JOB
Set down, exactly as written, only the lines starting with the one that holds "Write part 3" and ending with the one that holds "scar', taper=True, nseg=30)".

SUPPLIED INFORMATION

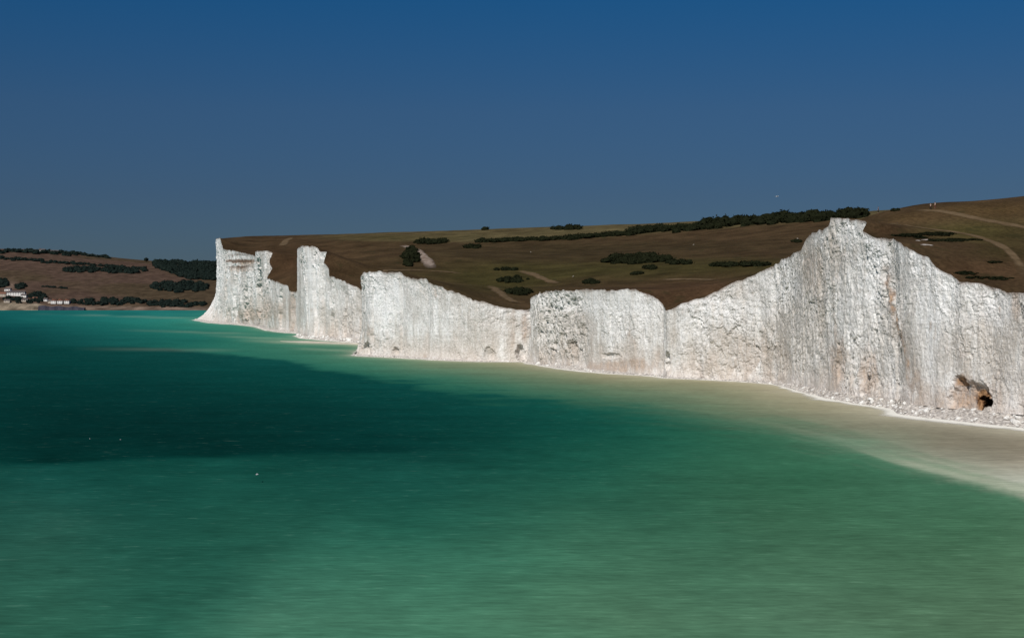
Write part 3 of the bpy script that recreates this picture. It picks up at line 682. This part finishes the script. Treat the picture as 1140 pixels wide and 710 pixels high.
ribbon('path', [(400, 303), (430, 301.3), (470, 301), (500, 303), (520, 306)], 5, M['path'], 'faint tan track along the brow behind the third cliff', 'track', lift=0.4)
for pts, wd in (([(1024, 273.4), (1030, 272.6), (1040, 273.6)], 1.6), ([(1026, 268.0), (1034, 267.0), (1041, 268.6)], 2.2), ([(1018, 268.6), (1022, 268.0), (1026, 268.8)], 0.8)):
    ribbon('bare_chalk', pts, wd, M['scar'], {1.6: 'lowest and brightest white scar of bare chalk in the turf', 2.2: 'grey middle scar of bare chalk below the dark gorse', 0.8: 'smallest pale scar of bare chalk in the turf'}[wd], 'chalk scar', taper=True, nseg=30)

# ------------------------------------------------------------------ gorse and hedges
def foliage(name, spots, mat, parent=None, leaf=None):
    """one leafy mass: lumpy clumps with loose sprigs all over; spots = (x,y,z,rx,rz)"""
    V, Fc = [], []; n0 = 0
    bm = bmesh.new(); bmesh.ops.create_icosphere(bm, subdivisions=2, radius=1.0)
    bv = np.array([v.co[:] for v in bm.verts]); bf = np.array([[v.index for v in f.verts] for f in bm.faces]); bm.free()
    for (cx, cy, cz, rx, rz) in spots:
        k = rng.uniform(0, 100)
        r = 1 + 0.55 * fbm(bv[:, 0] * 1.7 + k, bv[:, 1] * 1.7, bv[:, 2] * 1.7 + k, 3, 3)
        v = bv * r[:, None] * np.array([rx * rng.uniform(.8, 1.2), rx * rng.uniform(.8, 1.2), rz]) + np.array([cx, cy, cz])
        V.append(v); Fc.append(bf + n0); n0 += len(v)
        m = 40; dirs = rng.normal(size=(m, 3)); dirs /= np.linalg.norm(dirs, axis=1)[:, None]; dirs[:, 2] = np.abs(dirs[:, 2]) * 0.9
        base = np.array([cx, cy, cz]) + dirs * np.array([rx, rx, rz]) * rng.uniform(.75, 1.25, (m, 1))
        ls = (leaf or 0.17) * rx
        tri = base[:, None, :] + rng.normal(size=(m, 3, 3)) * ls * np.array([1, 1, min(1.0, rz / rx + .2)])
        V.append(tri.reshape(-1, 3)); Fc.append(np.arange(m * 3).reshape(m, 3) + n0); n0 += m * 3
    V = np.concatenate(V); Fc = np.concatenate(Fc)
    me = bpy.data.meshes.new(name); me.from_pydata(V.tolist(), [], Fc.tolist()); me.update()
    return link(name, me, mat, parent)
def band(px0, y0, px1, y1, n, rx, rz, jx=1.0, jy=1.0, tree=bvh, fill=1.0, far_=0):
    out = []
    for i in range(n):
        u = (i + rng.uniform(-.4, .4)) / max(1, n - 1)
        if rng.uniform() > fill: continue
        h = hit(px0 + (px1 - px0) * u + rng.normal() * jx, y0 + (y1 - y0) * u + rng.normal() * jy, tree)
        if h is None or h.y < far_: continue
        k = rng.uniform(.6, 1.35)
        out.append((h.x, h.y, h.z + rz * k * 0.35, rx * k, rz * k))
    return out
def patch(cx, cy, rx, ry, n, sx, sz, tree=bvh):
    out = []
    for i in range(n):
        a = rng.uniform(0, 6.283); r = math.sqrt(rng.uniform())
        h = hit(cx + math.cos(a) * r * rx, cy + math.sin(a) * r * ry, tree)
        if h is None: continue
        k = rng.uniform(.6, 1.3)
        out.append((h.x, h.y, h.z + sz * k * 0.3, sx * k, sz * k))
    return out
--
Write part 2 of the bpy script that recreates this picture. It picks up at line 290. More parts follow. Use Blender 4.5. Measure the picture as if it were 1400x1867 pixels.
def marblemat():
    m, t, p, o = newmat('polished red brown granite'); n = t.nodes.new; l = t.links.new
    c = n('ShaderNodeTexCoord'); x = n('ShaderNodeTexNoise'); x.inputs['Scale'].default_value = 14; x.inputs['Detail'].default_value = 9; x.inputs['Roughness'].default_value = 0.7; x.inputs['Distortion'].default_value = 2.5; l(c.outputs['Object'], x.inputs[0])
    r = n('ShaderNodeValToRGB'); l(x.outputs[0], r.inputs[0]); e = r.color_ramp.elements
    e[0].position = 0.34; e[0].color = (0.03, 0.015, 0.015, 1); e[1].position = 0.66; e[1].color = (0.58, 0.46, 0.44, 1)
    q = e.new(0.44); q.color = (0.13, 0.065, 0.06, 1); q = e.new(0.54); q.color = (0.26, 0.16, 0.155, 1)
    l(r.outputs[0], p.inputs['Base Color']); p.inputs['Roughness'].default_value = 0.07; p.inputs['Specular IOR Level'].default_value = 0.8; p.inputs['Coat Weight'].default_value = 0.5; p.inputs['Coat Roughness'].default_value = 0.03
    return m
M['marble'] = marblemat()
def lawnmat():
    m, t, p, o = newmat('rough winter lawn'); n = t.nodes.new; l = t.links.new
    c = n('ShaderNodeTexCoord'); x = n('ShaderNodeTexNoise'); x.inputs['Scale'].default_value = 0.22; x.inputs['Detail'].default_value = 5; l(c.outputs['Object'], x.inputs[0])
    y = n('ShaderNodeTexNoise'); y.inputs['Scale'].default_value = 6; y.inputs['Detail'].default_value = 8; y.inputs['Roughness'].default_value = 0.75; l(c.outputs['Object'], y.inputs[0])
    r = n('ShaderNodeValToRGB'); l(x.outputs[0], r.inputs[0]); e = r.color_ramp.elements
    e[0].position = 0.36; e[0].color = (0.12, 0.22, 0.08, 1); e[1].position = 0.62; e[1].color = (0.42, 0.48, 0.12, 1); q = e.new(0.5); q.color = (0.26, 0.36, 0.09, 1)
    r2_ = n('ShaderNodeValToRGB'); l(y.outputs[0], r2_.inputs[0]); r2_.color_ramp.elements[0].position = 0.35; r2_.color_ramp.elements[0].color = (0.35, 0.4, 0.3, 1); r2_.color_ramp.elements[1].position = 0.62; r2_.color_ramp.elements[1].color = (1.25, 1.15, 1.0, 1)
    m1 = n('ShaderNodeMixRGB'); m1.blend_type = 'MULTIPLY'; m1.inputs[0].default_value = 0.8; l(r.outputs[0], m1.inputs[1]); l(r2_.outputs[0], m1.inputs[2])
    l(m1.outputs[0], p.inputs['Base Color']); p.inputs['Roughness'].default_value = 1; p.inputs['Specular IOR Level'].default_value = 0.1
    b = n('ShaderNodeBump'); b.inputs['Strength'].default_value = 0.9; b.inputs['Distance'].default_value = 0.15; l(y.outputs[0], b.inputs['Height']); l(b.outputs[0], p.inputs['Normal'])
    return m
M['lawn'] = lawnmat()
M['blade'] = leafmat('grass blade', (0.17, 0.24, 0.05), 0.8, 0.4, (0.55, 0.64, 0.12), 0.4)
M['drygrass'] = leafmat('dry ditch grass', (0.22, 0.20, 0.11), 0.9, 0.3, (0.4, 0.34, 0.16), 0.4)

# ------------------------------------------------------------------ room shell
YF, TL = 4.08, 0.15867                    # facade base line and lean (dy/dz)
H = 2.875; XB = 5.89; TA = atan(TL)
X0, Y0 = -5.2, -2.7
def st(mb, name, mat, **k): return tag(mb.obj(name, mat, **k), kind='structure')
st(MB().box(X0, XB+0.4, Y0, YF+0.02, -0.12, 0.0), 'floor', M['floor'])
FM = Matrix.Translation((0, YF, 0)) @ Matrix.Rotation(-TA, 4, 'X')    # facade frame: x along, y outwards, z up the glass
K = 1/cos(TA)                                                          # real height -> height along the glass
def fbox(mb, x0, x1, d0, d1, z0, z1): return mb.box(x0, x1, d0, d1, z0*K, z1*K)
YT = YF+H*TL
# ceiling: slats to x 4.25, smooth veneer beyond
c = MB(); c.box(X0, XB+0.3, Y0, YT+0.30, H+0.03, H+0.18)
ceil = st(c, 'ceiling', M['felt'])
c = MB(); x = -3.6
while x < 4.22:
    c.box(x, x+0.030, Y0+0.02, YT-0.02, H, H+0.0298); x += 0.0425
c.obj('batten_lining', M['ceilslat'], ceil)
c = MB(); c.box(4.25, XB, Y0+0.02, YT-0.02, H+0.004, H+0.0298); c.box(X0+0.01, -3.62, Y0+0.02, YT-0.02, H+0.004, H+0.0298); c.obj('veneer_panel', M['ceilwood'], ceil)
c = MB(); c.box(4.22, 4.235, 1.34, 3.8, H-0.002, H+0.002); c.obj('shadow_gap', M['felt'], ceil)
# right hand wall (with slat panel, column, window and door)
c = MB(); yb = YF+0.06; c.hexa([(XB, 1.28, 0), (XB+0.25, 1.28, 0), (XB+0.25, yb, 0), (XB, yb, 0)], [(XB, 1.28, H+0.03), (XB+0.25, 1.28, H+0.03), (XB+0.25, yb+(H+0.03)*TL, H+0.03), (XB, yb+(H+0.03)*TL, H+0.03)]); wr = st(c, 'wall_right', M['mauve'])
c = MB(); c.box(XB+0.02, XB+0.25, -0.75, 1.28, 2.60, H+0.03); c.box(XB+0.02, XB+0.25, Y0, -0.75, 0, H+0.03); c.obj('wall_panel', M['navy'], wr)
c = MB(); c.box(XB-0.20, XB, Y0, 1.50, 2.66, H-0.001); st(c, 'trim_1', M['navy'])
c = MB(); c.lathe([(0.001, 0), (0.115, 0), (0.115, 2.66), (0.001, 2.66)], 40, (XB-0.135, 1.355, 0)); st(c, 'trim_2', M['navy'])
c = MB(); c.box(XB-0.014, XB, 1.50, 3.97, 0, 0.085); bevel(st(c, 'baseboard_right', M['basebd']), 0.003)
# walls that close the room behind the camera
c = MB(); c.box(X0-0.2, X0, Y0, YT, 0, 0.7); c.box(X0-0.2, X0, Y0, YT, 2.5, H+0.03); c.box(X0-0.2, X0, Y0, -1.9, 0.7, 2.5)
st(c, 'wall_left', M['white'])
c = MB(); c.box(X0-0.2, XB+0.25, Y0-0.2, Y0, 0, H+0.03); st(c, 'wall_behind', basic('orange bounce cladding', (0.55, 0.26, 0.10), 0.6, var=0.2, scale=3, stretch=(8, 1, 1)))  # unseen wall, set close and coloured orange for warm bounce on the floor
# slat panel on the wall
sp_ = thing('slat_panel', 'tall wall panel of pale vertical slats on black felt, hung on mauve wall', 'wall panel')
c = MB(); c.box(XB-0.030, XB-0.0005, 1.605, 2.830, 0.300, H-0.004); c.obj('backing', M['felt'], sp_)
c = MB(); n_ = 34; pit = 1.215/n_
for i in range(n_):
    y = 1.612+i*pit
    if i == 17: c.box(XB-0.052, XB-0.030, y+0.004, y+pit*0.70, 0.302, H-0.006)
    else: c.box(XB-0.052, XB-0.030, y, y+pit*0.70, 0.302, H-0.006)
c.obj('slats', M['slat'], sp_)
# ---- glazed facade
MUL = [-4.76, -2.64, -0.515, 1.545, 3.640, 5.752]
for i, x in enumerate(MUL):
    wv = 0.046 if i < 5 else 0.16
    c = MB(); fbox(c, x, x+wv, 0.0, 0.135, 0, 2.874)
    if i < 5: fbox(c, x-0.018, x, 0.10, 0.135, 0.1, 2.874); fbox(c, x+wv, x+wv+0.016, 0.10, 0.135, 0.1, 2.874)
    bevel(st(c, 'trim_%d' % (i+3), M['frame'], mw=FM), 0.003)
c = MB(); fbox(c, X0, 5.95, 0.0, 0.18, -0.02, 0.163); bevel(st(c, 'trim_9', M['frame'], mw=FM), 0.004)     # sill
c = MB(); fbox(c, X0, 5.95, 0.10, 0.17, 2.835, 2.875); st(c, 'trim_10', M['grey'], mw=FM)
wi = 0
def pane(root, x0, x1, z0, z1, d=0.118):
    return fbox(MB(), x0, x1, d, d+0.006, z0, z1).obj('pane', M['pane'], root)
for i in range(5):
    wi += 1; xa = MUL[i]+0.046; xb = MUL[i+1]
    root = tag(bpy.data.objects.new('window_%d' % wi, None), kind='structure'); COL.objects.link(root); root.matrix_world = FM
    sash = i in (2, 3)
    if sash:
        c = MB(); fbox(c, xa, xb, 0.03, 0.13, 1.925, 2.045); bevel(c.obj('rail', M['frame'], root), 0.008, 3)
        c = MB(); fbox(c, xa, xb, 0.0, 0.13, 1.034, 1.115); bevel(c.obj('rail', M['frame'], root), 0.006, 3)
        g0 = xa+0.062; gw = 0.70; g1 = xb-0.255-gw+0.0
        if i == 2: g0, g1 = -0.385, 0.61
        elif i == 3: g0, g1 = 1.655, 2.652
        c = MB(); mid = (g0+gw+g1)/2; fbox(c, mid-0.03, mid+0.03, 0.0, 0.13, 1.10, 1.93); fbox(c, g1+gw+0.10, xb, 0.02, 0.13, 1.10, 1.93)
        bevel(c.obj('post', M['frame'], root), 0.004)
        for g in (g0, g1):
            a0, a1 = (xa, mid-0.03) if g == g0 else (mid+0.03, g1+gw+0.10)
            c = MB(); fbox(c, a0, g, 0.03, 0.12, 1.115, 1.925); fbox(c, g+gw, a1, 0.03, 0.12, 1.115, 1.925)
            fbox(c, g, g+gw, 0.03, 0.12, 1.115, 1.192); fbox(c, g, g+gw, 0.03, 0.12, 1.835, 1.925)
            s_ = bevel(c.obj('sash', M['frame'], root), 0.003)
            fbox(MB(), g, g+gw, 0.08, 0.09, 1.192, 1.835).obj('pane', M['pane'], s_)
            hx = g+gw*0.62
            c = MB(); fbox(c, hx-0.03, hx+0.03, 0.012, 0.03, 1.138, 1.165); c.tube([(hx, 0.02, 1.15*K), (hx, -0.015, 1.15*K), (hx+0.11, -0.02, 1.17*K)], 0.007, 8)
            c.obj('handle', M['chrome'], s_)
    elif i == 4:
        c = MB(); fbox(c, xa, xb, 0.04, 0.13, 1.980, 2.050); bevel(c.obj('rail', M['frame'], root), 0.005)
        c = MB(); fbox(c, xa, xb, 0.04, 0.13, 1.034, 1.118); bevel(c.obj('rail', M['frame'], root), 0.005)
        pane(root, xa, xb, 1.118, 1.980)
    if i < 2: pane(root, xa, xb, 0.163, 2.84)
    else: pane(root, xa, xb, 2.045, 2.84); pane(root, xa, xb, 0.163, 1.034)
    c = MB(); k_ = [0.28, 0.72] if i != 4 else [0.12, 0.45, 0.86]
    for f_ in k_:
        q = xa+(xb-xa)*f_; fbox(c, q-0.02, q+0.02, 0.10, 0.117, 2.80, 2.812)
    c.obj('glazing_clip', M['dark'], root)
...
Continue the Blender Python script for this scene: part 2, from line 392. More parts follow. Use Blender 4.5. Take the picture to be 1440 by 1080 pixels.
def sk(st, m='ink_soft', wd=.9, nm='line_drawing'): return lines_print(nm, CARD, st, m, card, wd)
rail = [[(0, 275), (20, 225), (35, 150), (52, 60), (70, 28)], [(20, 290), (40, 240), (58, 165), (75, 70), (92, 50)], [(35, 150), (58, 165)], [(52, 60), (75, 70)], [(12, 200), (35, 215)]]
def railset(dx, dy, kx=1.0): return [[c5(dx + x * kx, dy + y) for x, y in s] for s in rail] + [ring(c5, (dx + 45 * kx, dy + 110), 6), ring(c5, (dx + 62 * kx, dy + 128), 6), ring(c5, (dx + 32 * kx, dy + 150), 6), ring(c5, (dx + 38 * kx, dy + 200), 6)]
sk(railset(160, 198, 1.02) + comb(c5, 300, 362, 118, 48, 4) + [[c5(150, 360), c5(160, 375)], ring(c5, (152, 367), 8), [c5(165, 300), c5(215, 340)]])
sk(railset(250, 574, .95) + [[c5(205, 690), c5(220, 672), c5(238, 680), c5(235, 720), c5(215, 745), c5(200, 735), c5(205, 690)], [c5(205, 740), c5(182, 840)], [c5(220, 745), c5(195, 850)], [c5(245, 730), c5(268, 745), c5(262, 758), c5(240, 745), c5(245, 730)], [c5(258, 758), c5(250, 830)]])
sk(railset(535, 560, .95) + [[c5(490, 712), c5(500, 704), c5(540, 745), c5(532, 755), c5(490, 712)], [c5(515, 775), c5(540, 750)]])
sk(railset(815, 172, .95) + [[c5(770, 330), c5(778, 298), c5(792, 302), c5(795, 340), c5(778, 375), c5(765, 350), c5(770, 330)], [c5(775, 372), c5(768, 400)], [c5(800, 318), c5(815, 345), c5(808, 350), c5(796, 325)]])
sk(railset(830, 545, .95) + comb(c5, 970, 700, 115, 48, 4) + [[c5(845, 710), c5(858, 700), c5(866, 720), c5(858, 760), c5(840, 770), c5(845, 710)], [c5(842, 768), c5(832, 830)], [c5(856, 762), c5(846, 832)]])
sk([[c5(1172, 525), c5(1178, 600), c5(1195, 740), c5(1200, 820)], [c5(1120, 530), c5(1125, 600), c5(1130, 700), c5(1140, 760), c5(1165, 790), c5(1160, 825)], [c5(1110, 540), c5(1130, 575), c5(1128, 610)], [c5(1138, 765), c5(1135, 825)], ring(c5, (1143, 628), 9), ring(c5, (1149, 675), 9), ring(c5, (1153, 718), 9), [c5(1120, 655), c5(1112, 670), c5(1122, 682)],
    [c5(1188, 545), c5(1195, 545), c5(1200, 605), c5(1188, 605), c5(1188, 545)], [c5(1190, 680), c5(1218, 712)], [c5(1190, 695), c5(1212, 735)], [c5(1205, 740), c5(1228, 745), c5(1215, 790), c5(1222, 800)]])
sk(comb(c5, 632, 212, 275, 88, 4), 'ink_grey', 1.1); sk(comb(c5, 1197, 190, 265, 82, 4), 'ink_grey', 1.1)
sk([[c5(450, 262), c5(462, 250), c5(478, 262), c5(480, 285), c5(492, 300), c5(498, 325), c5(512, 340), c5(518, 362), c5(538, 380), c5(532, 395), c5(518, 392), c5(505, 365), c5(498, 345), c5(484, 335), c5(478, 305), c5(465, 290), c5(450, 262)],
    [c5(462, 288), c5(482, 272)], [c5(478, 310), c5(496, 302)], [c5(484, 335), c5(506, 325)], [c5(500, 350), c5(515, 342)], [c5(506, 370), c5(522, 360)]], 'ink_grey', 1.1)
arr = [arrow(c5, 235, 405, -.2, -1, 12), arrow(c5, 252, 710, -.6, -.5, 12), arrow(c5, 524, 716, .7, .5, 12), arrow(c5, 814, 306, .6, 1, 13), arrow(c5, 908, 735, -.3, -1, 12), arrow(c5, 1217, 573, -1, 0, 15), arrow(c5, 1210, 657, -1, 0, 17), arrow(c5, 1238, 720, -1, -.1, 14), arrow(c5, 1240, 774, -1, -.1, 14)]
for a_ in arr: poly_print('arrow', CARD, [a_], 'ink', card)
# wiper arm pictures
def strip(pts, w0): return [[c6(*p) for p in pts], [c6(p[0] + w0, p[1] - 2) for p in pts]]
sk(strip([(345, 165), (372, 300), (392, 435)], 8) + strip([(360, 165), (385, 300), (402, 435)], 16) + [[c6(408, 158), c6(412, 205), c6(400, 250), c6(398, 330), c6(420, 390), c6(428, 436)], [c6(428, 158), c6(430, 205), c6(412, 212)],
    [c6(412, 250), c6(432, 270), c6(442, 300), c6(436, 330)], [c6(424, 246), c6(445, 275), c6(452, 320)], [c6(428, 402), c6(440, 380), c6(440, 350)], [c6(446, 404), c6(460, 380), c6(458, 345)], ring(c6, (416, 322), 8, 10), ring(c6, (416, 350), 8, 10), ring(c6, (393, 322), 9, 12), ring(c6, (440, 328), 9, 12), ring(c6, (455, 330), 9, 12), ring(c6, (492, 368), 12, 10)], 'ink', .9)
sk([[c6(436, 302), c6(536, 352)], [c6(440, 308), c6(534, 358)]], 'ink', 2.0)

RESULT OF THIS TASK
Write part 3 of the bpy script that recreates this picture. It picks up at line 682. This part finishes the script. Treat the picture as 1140 pixels wide and 710 pixels high.
ribbon('path', [(400, 303), (430, 301.3), (470, 301), (500, 303), (520, 306)], 5, M['path'], 'faint tan track along the brow behind the third cliff', 'track', lift=0.4)
for pts, wd in (([(1024, 273.4), (1030, 272.6), (1040, 273.6)], 1.6), ([(1026, 268.0), (1034, 267.0), (1041, 268.6)], 2.2), ([(1018, 268.6), (1022, 268.0), (1026, 268.8)], 0.8)):
    ribbon('bare_chalk', pts, wd, M['scar'], {1.6: 'lowest and brightest white scar of bare chalk in the turf', 2.2: 'grey middle scar of bare chalk below the dark gorse', 0.8: 'smallest pale scar of bare chalk in the turf'}[wd], 'chalk scar', taper=True, nseg=30)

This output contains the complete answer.